Saturday, October 19, 2013

Thoughts on My Students' Reflections


I spent some time inside the heads of some of my students this evening. Every Tuesday I collect reflection journals from half of my seniors and (with the help of a 5 hour energy shot lol) stay in my classroom until I'm done reading and responding. And because I put in the time and dialogue with them in writing...

They tell me everything.

They love their grandparents. (Omg how they love their grandparents.) They miss their grandparents. They cry because it was their "last night under the lights." They complain because the athletes get all the attention. They worry they'll lose their friends. They worry they'll keep some of them. They love some of their teachers. They wonder how others are still in the classroom.

All my seniors are scared. Just yesterday, they were freshmen. They miss their childhoods.
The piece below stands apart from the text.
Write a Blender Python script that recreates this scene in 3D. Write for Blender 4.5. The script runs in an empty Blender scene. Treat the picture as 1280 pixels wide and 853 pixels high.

They miss their dogs. They are wrestling with depression. They are exhausted. They are strong. They are angry. They're afraid of failing. They're afraid of succeeding. They wonder why their fathers are asses. They're hurt and angry because their mothers have drug problems. They tell me their parents are the most important people in their lives and thank them and thank them and thank them.They tell me about their first taste of death and the birth of their nephews and nieces. The freedom of driving. Their heartbreaks and the love they apologize for because they're "young" and don't know what love is when they really do. Or really don't.

Alone, with their voices in my head, the shy, quiet ones are not shy and quiet. The rowdy ones are soft and reserved.

Every Tuesday I am awed and humbled and I stay in my room until I'm done because that's what they expect from me now and that's the only way they will write and write and write to me as if I were a priest.

And every page I read reminds me why we do what we do. No one who hasn't can ever understand

Michael Lambert - Badass Teacher

1 comment:

  1. Thank you for sharing this beautifully-written piece. I love that you haven't identified your students by their parents' income. Adolescents in the wealthiest neighborhoods and adolescents in the poorest neighborhoods feel what you have described. I think this is an important reminder.

    Their willingness to open up to a teacher speaks volumes about their emotional needs and their trust in you. Keep on, Badass.